No Fed MBS Backstop Bid Day 1: Off to Rough Start
BREAKING NEWS: FED ADDS $500 BILLION TO MBS PURCHASE PROGRAM
BREAKING NEWS : FED ADDS $500 BILLION TO MBS PURCHASE PROGRAM
BREAKING NEWS : FED ADDS $500 BILLION TO MBS PURCHASE PROGRAM
BREAKING NEWS: HAPPY APRIL FOOLS DAY!!!
Come on...seriously, did I even come close to fooling you?
I hope not. The Fed is gone people. The Fed is gone. (tearing up over here)
WHAT ARE THE CHANCES FOR AN EXTENSION?
Don't hold your breath for an extension of the MBS program. The Fed must let the market function on its own, but closely evaluate the effects of their exit. If the labor market is unable to create new jobs and housing takes a nose dive, then it is possible we see the Fed restart the MBS purchase program at a later date. READ MORE
Welcome to day 1 without the flow balancing supportive influence of the Federal Reserve's backstop bid. The effects are already obvious.
The FN 4.5 went out at its low price of the day...and widest yield spread of the day as well.
While the 10 year TSY note was +0-06 at 98-09 yielding 3.833%, down 2.5 basis points in yield on the day....the FN 4.5 was -0-03 at 100-06 yielding 4.484%, up 1.1 basis points.

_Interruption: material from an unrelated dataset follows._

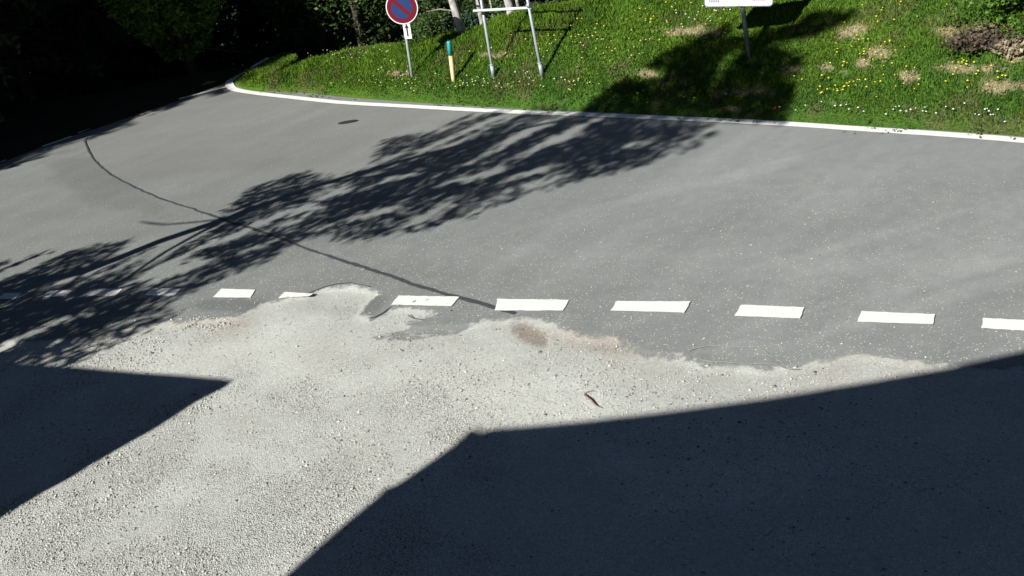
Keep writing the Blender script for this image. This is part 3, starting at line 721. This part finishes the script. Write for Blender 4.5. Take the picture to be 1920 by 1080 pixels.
# ------------------------------------------------------------------ grass, flowers
def bank_pts(n, pxr=(-60, 1990), pyr=(-60, 290)):
    """random points on the bank surface inside the view's surroundings"""
    T = Vb[np.array(Fb)]; a = np.linalg.norm(np.cross(T[:, 1]-T[:, 0], T[:, 3]-T[:, 0]), axis=1)
    cx, cy = proj(T.mean(1)); a = a*((cx > pxr[0]) & (cx < pxr[1]) & (cy > pyr[0]) & (cy < pyr[1])); 
    k = rng.choice(len(T), n, p=a/a.sum()); u, v = rng.random(n)[:, None], rng.random(n)[:, None]; Q = T[k]
    return (Q[:, 0]*(1-u)+Q[:, 1]*u)*(1-v)+(Q[:, 3]*(1-u)+Q[:, 2]*u)*v
def blades(name, P, h, w, col, lean=.45):
    n = len(P); a = rng.random(n)*2*pi; dx = np.cos(a)*w/2; dy = np.sin(a)*w/2
    b_ = rng.random(n)*2*pi; L1 = lean*h*rng.random(n)
    mid = P+np.stack([np.cos(b_)*L1*.35, np.sin(b_)*L1*.35, h*.6], -1); tip = P+np.stack([np.cos(b_)*L1, np.sin(b_)*L1, h], -1)
    o_ = np.stack([dx, dy, 0*dx], -1); bs = P-np.array([0, 0, .01])
    Vv = np.stack([bs-o_, bs+o_, mid+o_*.8, mid-o_*.8, tip+o_*.15, tip-o_*.15], 1).reshape(-1, 3)
    k = 6*np.arange(n)[:, None]
    Ff = np.stack([k+np.array([0, 1, 2, 3]), k+np.array([3, 2, 4, 5])], 1).reshape(-1, 4)
    return npmesh(name, Vv, Ff, M['grass'], None, np.repeat(col, 6, 0))
def grass():
    P = bank_pts(260000); px, py = proj(P); x, y = P[:, 0], P[:, 1]
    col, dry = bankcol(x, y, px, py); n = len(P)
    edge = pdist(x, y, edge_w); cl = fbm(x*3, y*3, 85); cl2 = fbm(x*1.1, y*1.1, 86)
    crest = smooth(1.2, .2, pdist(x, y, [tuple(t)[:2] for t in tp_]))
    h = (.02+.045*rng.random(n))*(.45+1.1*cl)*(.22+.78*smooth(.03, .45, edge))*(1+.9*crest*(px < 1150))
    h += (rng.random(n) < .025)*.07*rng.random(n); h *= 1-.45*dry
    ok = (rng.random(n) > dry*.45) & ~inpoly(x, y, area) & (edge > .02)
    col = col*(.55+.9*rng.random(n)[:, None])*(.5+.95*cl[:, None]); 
    lt = (rng.random(n) < .10)[:, None]; col = np.where(lt, col*np.array([1.5, 1.3, 1.0]), col)
    P, h, col = P[ok], h[ok], col[ok]
    o = blades('grass', P, h, .012+.014*rng.random(len(P)), col, .9); tag(o, 'green meadow grass covering the roadside bank', 'grass', kind='stuff')
    # broad-leaved weeds
    P = bank_pts(5200); cl = fbm(P[:, 0]*1.7, P[:, 1]*1.7, 88); P = P[cl > .5]; n = len(P)
    P = np.repeat(P, 6, 0)+np.concatenate([rng.normal(0, .03, (n*6, 2)), np.abs(rng.normal(.03, .02, (n*6, 1)))], 1)
    px, py = proj(P); col, _ = bankcol(P[:, 0], P[:, 1], px, py)
    leaves_mesh('meadow_weeds', P, .05, col*(.7+.6*rng.random(len(P))[:, None]), M['grass'], .6, 'broad leaved weeds growing through the bank grass', 'weeds')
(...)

The secondary market current coupon rose from 4.463 to 4.48%.
Plain and Simple: MBS Current Coupon yield spreads widened vs. benchmark yields yesterday! I wrote a whole post discussing why this is important. If you're looking to keep track of the effects of the Fed's exit on mortgage rates, its a good one to add to your knowledge base. HERE IT IS!

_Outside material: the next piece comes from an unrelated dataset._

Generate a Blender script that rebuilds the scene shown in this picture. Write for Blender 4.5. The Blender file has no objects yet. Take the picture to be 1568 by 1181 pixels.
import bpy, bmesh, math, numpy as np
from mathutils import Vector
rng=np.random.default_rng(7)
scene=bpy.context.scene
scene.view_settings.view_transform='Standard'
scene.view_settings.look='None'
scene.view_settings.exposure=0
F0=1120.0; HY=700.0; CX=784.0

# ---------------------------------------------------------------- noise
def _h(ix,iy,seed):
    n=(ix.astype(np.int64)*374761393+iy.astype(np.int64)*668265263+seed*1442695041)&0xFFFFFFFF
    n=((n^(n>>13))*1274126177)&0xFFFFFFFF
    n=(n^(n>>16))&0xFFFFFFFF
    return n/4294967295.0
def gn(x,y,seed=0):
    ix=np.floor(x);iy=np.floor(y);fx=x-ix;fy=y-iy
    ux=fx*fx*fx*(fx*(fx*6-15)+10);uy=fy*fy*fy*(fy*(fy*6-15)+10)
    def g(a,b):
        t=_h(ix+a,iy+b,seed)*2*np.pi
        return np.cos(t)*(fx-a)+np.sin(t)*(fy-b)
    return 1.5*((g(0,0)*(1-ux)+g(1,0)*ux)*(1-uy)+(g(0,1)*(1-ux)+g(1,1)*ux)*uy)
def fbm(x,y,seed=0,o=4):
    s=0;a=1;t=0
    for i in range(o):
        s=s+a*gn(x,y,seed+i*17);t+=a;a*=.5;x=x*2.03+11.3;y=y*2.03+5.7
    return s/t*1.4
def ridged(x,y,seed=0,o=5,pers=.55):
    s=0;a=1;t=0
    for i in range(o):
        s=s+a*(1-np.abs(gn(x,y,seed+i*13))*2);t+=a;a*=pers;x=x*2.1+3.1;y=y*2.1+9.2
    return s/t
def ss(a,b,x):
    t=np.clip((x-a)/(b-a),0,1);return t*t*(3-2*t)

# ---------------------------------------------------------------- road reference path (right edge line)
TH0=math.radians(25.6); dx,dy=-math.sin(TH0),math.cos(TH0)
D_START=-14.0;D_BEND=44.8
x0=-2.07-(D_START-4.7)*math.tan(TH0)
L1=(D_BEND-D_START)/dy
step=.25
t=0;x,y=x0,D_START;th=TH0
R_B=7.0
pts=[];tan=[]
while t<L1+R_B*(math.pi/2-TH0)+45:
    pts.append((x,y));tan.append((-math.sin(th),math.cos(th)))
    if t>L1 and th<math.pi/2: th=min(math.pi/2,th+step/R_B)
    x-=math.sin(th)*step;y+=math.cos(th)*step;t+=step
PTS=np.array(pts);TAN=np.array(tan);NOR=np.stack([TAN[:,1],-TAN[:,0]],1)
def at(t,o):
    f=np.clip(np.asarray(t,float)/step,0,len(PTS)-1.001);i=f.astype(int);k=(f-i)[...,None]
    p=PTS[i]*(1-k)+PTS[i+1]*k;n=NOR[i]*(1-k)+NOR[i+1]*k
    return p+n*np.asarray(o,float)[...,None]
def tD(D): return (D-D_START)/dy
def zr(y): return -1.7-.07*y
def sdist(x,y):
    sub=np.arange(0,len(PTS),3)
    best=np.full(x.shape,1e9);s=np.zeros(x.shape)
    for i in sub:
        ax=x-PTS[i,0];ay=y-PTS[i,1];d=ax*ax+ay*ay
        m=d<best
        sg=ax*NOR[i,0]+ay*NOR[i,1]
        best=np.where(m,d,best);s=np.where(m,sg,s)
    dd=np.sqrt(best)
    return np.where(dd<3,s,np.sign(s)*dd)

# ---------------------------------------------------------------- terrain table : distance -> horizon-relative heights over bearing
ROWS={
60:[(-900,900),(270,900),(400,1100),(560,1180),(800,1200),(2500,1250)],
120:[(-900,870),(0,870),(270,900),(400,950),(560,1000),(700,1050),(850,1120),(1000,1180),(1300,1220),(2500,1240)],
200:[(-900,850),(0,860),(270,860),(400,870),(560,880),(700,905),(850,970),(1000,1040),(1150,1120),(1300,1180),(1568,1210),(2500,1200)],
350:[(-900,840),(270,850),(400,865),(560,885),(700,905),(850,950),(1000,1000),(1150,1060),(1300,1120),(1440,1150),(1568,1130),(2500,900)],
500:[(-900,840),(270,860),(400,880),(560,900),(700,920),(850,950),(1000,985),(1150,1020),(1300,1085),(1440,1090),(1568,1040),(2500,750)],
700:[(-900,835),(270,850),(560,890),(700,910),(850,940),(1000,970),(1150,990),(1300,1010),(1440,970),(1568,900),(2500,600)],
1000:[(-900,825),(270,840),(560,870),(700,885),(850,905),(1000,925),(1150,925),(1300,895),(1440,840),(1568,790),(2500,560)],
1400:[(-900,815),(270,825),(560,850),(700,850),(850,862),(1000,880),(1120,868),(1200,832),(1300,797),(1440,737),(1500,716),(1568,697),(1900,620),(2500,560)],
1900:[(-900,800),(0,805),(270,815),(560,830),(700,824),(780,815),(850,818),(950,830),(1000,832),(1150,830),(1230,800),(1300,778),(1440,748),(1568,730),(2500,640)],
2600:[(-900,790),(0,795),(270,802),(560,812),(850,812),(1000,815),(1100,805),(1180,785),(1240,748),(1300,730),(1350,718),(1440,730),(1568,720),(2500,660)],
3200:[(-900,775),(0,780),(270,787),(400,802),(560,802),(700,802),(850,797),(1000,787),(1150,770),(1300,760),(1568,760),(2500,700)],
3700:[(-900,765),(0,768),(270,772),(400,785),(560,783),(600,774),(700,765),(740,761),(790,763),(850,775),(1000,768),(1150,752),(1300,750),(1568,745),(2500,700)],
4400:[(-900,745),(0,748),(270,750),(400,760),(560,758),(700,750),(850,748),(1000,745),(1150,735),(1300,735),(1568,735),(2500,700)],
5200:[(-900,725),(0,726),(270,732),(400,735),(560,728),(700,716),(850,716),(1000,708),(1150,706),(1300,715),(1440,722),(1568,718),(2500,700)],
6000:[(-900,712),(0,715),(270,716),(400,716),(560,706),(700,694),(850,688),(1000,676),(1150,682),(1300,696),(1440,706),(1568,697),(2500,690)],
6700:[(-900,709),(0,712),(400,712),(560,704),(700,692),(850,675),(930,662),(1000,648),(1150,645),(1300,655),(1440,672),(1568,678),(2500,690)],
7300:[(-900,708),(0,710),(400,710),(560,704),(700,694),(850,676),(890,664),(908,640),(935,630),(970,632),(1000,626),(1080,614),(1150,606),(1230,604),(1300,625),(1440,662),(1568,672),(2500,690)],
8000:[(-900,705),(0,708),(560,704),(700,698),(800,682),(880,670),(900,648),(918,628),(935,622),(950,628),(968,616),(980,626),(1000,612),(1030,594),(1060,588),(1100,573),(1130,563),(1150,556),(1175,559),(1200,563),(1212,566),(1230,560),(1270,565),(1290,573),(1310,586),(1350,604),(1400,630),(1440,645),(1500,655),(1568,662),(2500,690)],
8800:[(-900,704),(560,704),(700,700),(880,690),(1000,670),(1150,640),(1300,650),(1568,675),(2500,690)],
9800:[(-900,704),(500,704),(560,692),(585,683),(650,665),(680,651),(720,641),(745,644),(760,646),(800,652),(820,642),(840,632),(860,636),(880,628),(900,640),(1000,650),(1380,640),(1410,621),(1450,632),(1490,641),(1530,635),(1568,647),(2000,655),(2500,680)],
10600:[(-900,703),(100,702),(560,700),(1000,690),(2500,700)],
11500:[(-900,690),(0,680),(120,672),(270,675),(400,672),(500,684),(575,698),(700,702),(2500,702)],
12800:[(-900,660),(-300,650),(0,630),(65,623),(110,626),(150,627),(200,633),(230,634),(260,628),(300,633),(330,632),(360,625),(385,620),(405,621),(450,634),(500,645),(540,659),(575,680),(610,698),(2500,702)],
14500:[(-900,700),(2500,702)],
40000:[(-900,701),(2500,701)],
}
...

We're off life support, now what? Life goes on ....now we focus on the fundamentals of the To Be Announced (TBA) MBS market
Weekly Jobless Claims data has been released. New claims for unemployment insurance benefits fell 6,000 to 439,000 in the week ending March 27, 2010, this is the third consecutive week initial jobless claims moved lower. Economists were expecting a decline to 440,000 initial claims, so this was a slightly bigger improvement than expected...but well within the range of forecasts. The labor department called the data "fairly uneventful".
Continued claims declined by 6,000, from 4,668,000 to 4,662,000. Yay.

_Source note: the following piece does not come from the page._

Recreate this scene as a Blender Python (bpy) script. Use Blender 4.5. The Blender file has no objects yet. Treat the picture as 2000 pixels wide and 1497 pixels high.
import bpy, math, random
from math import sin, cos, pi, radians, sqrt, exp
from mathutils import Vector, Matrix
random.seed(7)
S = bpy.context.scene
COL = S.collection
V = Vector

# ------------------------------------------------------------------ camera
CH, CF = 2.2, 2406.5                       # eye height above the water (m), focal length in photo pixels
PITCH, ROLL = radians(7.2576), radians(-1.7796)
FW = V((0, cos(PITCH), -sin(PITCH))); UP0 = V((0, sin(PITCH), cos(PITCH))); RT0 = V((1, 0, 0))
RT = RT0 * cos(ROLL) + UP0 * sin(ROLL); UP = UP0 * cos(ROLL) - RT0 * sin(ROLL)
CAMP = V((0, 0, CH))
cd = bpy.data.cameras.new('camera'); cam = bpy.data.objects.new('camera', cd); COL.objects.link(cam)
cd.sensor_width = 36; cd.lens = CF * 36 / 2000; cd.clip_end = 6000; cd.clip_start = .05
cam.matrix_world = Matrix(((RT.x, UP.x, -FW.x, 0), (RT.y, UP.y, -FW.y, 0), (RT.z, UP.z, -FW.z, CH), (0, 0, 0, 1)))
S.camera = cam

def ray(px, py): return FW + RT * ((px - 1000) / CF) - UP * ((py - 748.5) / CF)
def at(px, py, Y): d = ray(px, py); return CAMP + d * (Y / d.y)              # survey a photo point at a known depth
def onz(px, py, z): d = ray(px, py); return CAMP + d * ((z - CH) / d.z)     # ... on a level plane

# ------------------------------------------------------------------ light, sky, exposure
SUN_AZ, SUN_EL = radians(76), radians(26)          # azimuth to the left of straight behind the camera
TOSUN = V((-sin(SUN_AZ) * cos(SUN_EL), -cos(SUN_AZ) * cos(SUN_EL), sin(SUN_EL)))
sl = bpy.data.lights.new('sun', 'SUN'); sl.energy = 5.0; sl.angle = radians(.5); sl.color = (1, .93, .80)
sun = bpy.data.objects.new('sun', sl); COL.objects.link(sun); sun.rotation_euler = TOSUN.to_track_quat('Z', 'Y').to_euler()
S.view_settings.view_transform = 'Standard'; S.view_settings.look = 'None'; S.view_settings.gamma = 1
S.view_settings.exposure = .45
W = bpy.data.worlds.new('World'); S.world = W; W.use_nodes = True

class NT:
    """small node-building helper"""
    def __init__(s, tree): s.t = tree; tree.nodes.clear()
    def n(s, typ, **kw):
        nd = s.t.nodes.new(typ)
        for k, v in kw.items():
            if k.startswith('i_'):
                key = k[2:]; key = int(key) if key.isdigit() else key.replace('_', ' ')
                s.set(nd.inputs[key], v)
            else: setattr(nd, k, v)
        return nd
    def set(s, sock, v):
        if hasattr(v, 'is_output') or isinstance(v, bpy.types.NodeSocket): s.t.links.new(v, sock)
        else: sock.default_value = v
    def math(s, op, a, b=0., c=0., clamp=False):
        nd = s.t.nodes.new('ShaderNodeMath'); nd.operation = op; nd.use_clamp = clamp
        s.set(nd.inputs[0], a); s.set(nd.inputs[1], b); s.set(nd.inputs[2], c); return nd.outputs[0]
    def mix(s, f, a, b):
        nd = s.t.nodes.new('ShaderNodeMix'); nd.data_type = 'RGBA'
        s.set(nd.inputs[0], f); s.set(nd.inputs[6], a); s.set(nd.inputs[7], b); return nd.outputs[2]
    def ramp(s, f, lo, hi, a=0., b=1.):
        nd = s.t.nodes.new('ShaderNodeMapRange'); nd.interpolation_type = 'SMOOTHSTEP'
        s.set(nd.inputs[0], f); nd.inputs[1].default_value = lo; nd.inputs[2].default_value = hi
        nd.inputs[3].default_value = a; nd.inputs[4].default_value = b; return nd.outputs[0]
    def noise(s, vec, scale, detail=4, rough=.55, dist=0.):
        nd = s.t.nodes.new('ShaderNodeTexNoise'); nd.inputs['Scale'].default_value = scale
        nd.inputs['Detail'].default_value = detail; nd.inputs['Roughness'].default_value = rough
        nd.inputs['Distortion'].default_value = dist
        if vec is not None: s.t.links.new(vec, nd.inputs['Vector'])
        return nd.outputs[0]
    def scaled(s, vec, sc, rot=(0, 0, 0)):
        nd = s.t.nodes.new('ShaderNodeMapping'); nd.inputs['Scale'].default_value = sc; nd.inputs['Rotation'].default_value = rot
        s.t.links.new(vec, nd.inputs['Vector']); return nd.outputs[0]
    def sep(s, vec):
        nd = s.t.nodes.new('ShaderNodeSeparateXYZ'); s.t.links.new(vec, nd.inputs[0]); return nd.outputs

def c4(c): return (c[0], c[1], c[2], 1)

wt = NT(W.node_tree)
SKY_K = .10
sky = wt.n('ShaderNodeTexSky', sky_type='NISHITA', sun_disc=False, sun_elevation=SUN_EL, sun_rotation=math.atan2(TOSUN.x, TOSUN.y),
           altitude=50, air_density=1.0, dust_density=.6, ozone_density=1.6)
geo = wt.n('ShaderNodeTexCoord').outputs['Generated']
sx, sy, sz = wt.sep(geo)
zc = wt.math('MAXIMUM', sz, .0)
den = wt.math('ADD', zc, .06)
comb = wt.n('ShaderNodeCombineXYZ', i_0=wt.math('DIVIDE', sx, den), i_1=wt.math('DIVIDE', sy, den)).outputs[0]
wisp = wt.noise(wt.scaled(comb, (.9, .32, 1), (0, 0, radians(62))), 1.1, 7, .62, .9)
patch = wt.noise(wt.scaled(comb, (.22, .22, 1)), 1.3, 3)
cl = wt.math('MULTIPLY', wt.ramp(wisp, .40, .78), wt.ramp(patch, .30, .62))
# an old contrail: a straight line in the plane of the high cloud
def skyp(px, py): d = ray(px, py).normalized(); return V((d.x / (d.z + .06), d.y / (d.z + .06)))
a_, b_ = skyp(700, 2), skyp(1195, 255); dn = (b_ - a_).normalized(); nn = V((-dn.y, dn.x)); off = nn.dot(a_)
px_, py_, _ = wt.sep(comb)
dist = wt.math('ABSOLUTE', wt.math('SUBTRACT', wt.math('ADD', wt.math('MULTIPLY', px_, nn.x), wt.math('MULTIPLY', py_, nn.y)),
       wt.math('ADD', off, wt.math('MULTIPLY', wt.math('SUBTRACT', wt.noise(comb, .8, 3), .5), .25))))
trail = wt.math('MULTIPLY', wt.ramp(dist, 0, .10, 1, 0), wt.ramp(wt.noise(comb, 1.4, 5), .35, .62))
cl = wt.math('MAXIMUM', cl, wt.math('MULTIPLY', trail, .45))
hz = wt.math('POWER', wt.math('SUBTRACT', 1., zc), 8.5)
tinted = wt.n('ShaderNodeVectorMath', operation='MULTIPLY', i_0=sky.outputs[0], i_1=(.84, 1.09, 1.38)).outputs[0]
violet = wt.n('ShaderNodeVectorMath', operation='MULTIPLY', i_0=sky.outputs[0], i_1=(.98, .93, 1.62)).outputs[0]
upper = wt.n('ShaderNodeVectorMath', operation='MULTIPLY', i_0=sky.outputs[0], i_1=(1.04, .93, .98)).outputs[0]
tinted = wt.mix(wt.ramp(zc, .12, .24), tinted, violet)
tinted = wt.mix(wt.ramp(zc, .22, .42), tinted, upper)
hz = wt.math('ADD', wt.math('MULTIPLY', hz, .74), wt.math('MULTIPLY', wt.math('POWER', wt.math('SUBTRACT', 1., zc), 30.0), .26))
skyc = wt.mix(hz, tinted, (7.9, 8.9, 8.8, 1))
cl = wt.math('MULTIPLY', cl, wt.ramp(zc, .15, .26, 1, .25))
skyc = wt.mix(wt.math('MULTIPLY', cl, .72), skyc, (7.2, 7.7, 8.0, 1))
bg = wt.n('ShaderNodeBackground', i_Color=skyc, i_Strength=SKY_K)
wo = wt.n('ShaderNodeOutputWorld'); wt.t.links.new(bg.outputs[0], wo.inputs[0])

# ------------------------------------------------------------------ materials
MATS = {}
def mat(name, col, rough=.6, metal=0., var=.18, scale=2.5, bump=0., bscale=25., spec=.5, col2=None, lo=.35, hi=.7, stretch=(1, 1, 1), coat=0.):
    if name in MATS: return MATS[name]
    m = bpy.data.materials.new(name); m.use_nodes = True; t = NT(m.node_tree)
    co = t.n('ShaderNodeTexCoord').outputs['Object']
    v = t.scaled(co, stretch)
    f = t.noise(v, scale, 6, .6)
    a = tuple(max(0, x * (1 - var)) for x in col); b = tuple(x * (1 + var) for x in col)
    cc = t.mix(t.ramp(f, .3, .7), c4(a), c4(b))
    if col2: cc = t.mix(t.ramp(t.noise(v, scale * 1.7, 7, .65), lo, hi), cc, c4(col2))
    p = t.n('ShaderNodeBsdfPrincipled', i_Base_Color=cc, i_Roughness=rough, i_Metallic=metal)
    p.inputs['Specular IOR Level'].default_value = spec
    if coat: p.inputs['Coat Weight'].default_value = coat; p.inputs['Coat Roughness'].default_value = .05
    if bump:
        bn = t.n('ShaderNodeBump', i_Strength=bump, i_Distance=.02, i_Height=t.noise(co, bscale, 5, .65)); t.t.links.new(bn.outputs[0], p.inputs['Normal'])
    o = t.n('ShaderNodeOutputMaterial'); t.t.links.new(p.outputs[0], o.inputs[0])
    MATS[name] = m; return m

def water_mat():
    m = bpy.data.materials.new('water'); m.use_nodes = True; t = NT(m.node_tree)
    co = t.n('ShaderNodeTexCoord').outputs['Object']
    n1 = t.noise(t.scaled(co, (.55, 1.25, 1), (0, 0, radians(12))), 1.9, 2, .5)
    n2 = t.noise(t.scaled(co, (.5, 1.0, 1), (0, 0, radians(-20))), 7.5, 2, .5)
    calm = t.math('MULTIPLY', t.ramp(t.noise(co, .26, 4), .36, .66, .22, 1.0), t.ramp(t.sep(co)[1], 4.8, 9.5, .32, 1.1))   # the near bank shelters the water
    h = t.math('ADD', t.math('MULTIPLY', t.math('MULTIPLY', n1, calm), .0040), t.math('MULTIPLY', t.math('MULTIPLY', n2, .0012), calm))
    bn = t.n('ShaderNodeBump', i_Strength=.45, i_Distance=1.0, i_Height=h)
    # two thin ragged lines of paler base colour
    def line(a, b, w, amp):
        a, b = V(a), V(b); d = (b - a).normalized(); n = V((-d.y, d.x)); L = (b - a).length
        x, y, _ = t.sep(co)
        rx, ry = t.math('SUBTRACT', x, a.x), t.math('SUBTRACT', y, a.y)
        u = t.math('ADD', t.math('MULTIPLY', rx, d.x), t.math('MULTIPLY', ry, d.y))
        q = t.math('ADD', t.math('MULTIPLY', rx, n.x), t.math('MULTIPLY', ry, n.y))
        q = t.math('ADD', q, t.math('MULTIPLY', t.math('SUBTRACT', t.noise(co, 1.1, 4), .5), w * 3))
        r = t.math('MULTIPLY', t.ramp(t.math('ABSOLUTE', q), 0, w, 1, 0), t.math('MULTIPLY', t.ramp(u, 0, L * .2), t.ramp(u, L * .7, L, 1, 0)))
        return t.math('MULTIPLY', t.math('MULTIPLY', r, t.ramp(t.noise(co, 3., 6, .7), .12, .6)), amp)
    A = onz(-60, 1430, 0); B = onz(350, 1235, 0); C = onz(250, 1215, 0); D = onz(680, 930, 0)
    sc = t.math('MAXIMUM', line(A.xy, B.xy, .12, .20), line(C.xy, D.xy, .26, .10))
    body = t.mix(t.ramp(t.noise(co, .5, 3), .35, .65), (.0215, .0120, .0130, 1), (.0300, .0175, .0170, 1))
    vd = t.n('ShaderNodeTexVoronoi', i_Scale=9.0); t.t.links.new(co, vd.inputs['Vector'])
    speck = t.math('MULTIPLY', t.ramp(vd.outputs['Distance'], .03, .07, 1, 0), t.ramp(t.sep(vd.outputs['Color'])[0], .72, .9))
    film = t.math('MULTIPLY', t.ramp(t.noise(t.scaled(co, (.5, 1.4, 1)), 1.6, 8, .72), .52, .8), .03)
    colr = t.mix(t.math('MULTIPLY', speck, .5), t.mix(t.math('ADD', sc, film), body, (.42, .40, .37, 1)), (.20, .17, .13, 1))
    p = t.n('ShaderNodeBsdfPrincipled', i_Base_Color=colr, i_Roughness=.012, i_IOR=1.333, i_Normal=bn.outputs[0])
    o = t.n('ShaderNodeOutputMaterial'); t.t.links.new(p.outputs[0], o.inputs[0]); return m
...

More importantly, extended/emergency benefits rose to 6.031 million, an increase of 263,999 from 5.767 million in the previous week. This is below the record of 6.044 million, set in the week ending Feb.27, but uncomfortably way too high. This tells us people are finding it difficult to land a job. This data was not recorded in the week the NFP survey was taken, so it wont have any bearing on tomorrow's Employment Situation Report.
Before the data Treasuries were a bit weaker (in low volume) thanks to gains in overseas equities. In Japan, the Tankan survey of large manufacturers rose to -14 in Q1 from -24 previously, as expected, while the non-manufacturing index increased from -22 to -14, beating the consensus by 4 points. This helped the NIKKEI rise 1.39%. In China, the manufacturing PMI jumped from 52.0 to 55.1 in March, just beating expectations for 55.0. This helped the SHANGHAI Composite rise 1.23%. In Hong Kong, the HANG SENG was up 1.40%, in Paris the CAC is up 1.42%, in Frankfurt the DAX is up 1.12%, and in London the FTSE is up 0.8%.
After the data, the 3.625 coupon bearing 10 year TSY note is -0-06 at 98-03 yielding 3.859%.A test of 3.88% is possible today....
I'm hesitant to make much of the movement though. Trading volume is extremely low, and yesterday's high volume levels of support are holding up in the futures market. Notice where 10yr futures contract prices bounced this morning....right where the majority of buy tickets accumulated yesterday. It's going to take more than an "as expected" jobless claims number to break that level of position support. (More like a strong NFP number)
While the benchmark TSY market is apathetically "so so" today, the scene is not pretty in "rate sheet influential" mortgage-land. The FN 4.5 is -0-10 at 99-28 yielding 4.521%. By my scorecard, the secondary market current coupon is 4.532%. This puts the secondary market current coupon another 3 basis points wider vs. the 10yr TSY note and the 10yr swap. This is the "feeling out" process we expected to see from dealers when the Fed finished the MBS Purchase Program. See comments above about yield spreads.
While I see underlying position support in our benchmark guidance giver 10yr TSY note, at this point, watching the 10 yr TSY note isn't providing the most accurate picture of where mortgage rates might head in the next few days (with exception to the direction 10s take after NFP tomorrow). As was noted yesterday, we are watching and waiting for the MBS market to find a risk/reward yield spread equilibrium now that the Fed has completed $1.25 trillion in agency MBS purchases. This could take days, it could take weeks. It all depends on how much new supply is offered by originators, prepayment reinvestments, and at what yield spread buyers will see as cheap enough (wide) to buy.